The two are now talking marriage, but there's just one problem: Her very traditional, 95-year-old grandma doesn't know that Parker is black. But Longoria has a solution. "We'll just tell her that he's French."

Is this supposed to be funny? Oh, ha ha, we have to protect old racist granny from the fact that a black man is marrying into the family. They're going to tell her that he's French? What?

There are two related societal standards that really chap my ass:
1) Don't speak badly about the dead.
2) Don't ever upset the elderly.

The first standard is easily dealt with. If you don't want people to speak badly about you when you're dead, then don't be a hateful, nasty pusbag when you're alive. The second standard is trickier.
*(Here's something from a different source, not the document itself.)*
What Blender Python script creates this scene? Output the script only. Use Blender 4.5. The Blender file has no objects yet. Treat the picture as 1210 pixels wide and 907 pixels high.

Someone who is 95 years old does have more pressing health concerns than a younger person. So if a family member is awaiting biopsy results, it's probably best to wait until you have the test results before telling grandma or grandpa. Spare the elderly person the worry if you can.

However, this doesn't mean that you can be as awful as you want to be once you reach a certain age. If granny is a racist puke, then she needs to be called on it. I don't care if someone is 5, 15, 55, or 105. Racism must be confronted and challenged. "We don't want to upset a 95-year-old." Sure, I don't want to upset someone who is so old they could die from the stress of bad news or an argument. But granny shouldn't have gotten to this advanced age without being challenged on her hateful beliefs. She should have found out that other family members were highly offended by her racist views, and that she either needed to change, or to shut up about it.

Instead, the Longoria family is going to work to protect racist granny's feelings. I wonder if anyone is considering Tony Parker's feelings. Age is supposed to bring wisdom. This story is further evidence that sometimes, age just solidifies hate.


Suebob said...

I grew up with a racist dad. He was kind of equal opportunity, having slurs for people of all racial backgrounds, including our own. It always seemed silly to me.

It is one of the great joys of my life to see how crazy he is about his great grandkids, one of whom is half Black and one of whom is half Latino. He has pretty much shut up about the racist BS finally.

spotted elephant said...

It's nice when the family situation leads to growth instead of rejection.